*** LISTING ***
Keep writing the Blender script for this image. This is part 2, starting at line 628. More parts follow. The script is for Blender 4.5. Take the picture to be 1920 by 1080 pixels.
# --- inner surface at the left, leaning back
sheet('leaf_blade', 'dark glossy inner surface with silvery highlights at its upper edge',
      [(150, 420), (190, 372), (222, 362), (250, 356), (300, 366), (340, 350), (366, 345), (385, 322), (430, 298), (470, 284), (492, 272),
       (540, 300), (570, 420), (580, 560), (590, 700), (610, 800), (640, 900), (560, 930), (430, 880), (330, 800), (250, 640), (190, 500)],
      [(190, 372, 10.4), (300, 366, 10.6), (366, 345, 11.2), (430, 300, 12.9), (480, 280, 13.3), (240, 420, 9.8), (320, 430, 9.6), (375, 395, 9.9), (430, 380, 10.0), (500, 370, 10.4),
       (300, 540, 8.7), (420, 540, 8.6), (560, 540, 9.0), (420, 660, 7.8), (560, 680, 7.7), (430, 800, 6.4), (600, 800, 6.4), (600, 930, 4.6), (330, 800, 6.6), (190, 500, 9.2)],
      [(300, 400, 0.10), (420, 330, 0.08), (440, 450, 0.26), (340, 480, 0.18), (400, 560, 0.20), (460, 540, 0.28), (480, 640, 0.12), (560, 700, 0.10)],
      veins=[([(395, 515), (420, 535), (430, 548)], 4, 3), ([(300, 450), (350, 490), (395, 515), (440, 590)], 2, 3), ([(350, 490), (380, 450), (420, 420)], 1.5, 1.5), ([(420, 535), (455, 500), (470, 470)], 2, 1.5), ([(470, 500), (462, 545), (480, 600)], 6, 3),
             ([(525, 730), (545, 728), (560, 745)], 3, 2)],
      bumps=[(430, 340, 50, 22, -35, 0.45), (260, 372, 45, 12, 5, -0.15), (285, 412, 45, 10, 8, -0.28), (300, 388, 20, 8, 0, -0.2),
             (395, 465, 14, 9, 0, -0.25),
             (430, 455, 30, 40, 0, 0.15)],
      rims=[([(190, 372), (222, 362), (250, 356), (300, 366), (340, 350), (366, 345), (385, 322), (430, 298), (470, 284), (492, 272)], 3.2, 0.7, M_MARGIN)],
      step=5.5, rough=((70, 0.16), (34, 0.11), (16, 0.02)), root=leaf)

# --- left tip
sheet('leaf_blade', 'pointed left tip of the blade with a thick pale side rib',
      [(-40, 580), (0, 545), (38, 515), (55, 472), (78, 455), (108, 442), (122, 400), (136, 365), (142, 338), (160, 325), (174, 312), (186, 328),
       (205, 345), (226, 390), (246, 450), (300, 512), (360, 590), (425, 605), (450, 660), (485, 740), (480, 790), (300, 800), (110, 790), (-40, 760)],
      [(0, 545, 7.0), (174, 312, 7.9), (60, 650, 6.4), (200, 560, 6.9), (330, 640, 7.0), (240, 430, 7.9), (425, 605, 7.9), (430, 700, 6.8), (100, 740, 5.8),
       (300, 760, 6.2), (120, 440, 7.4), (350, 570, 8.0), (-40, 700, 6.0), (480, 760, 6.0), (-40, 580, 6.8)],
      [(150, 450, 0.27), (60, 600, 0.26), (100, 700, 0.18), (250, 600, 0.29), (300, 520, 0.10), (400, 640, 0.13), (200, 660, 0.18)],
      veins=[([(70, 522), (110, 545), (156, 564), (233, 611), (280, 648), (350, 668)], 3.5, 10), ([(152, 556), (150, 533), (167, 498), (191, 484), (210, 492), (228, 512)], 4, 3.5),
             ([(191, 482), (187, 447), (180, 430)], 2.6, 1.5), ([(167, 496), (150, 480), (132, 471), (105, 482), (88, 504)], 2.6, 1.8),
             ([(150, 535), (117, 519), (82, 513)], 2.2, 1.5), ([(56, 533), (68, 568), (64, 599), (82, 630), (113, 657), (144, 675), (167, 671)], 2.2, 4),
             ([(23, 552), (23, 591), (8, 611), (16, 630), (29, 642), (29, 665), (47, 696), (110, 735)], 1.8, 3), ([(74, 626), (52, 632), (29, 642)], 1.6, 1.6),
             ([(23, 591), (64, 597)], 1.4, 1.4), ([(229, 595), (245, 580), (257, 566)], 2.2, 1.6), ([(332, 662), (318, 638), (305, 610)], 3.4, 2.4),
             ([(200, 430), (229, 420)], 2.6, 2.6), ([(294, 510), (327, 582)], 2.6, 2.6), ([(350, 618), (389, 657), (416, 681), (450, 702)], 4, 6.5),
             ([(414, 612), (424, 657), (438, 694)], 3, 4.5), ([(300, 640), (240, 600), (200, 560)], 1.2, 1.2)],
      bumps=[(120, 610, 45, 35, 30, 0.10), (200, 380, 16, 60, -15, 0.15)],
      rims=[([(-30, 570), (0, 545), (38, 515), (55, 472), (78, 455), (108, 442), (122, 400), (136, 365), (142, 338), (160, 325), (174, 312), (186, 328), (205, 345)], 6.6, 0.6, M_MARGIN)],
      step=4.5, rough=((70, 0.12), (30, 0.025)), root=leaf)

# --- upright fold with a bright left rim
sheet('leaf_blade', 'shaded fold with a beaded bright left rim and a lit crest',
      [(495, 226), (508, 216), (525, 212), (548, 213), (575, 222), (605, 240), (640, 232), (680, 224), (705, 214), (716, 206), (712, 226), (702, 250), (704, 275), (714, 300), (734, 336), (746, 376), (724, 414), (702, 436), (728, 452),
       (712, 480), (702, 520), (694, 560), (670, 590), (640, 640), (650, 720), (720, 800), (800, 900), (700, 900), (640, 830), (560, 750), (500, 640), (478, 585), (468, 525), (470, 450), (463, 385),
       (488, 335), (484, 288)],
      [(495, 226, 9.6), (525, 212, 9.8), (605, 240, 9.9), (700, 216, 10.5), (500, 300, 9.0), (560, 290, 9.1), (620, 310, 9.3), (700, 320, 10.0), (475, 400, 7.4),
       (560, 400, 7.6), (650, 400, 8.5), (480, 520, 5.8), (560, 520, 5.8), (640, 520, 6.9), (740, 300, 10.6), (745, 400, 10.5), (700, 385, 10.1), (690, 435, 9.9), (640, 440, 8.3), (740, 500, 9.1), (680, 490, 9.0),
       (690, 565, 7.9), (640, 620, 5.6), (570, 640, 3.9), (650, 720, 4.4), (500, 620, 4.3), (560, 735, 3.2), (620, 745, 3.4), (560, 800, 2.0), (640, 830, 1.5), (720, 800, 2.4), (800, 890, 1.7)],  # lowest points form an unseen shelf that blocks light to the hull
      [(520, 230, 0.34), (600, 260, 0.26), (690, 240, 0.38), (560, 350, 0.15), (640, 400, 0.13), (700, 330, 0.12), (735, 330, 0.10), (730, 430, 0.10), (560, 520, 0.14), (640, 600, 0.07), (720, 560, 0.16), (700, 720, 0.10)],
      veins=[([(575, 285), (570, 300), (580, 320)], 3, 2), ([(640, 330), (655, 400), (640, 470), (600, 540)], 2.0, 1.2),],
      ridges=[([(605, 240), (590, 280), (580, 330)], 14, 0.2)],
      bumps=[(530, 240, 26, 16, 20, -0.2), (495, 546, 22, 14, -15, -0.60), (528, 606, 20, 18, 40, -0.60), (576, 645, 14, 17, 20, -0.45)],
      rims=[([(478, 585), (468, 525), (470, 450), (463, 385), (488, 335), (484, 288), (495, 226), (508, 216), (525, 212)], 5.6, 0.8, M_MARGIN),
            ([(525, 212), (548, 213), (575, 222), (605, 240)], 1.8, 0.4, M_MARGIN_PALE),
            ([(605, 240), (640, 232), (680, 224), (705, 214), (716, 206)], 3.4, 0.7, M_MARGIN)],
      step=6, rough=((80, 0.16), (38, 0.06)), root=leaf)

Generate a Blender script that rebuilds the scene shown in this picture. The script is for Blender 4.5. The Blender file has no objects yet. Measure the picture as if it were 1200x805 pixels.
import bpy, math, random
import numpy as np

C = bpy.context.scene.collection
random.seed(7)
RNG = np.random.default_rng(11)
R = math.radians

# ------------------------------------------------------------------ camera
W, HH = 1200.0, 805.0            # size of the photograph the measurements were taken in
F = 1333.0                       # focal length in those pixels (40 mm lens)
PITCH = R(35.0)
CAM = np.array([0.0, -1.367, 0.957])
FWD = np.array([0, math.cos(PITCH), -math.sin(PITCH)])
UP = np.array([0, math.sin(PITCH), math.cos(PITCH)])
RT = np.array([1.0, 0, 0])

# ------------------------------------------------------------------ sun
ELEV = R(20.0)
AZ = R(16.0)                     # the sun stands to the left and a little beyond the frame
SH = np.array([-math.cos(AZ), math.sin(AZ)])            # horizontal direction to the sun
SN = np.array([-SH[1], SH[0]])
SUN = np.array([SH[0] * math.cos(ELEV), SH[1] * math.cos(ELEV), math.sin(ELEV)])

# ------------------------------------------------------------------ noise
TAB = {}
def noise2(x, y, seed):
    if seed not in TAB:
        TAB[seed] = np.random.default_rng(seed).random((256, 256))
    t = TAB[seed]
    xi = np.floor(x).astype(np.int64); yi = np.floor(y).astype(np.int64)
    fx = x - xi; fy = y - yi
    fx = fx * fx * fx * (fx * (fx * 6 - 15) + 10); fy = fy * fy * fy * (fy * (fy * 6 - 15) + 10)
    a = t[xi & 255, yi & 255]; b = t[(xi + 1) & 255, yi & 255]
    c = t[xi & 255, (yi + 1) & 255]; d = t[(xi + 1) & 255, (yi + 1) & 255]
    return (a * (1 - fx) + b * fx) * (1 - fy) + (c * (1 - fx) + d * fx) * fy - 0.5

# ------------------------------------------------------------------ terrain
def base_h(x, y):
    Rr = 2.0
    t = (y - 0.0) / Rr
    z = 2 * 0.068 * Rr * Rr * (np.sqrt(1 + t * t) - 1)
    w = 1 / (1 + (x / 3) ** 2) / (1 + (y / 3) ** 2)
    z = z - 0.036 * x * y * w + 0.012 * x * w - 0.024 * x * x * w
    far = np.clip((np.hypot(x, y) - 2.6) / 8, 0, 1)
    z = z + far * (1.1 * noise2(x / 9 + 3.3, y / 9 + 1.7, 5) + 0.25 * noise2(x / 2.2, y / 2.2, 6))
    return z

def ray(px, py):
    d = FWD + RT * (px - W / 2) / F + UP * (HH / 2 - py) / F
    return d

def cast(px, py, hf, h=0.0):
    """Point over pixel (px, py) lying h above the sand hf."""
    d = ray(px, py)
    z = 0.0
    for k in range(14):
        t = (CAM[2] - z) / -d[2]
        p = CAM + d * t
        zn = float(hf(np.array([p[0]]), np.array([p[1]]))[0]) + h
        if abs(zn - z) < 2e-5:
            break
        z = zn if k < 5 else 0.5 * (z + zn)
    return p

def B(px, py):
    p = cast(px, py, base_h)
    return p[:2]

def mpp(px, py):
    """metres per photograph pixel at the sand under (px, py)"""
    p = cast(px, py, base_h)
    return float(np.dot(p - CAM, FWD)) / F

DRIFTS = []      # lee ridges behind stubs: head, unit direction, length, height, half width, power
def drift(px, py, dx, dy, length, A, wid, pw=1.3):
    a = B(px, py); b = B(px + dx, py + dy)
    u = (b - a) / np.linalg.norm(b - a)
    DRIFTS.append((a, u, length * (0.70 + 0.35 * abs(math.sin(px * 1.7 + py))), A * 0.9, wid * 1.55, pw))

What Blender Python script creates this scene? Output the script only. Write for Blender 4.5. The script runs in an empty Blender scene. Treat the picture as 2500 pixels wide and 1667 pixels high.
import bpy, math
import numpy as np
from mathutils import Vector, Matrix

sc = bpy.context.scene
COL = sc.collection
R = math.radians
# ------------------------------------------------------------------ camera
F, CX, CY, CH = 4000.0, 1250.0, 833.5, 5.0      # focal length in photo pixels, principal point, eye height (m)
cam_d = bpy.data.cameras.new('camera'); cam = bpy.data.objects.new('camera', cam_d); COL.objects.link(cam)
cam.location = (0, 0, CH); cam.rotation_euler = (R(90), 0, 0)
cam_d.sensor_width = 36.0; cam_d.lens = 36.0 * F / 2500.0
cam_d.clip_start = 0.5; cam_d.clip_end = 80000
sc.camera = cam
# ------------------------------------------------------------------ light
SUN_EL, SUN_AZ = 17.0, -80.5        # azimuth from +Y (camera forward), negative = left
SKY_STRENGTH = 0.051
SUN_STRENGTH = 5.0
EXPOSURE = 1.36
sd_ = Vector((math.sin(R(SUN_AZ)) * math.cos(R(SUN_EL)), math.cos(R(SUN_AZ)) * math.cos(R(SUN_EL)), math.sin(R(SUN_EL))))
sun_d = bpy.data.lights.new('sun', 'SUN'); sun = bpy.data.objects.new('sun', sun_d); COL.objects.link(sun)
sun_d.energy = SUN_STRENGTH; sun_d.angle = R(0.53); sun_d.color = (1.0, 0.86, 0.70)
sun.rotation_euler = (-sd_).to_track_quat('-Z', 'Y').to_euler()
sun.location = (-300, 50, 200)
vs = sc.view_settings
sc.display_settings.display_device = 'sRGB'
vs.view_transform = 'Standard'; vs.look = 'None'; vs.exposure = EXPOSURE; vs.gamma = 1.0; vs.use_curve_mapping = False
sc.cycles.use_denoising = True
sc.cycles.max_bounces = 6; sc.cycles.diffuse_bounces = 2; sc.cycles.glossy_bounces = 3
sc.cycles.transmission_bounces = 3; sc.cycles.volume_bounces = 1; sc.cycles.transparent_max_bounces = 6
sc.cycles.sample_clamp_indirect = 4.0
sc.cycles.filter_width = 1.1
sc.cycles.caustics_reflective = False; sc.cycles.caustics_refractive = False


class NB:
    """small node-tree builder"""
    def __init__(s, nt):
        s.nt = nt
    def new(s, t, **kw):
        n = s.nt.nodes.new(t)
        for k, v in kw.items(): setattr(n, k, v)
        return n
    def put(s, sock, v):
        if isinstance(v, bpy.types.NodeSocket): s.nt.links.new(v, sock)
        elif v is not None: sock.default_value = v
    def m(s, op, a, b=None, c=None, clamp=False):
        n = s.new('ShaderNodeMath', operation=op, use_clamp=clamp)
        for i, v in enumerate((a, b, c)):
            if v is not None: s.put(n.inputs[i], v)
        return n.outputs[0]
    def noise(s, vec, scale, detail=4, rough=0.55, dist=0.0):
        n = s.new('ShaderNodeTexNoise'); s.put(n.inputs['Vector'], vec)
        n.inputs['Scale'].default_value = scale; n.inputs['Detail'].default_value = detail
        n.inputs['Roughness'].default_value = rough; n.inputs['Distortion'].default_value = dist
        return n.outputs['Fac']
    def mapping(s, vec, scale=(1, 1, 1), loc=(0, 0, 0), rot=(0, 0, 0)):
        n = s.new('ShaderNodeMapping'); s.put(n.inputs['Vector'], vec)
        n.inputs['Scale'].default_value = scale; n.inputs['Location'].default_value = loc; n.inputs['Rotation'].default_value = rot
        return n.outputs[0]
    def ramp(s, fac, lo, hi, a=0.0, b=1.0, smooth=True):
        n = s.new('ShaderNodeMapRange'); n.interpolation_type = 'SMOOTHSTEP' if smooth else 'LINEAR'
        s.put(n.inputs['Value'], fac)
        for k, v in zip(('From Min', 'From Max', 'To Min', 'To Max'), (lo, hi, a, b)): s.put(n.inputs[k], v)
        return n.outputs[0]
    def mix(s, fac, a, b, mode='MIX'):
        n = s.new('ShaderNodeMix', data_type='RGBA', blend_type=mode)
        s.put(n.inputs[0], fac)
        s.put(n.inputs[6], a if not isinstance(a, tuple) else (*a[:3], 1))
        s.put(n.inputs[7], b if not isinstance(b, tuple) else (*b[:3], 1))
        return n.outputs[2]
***
### WORK TO COMPLETE
From the listing above, output exactly the run of lines that starts with the line containing "step=6, rough=((80, 0.16), (38, 0.06)), root=leaf)" and ends with the line containing "RT = np.array([1.0, 0, 0])".

### WRITTEN ANSWER
      step=6, rough=((80, 0.16), (38, 0.06)), root=leaf)

Generate a Blender script that rebuilds the scene shown in this picture. The script is for Blender 4.5. The Blender file has no objects yet. Measure the picture as if it were 1200x805 pixels.
import bpy, math, random
import numpy as np

C = bpy.context.scene.collection
random.seed(7)
RNG = np.random.default_rng(11)
R = math.radians

# ------------------------------------------------------------------ camera
W, HH = 1200.0, 805.0            # size of the photograph the measurements were taken in
F = 1333.0                       # focal length in those pixels (40 mm lens)
PITCH = R(35.0)
CAM = np.array([0.0, -1.367, 0.957])
FWD = np.array([0, math.cos(PITCH), -math.sin(PITCH)])
UP = np.array([0, math.sin(PITCH), math.cos(PITCH)])
RT = np.array([1.0, 0, 0])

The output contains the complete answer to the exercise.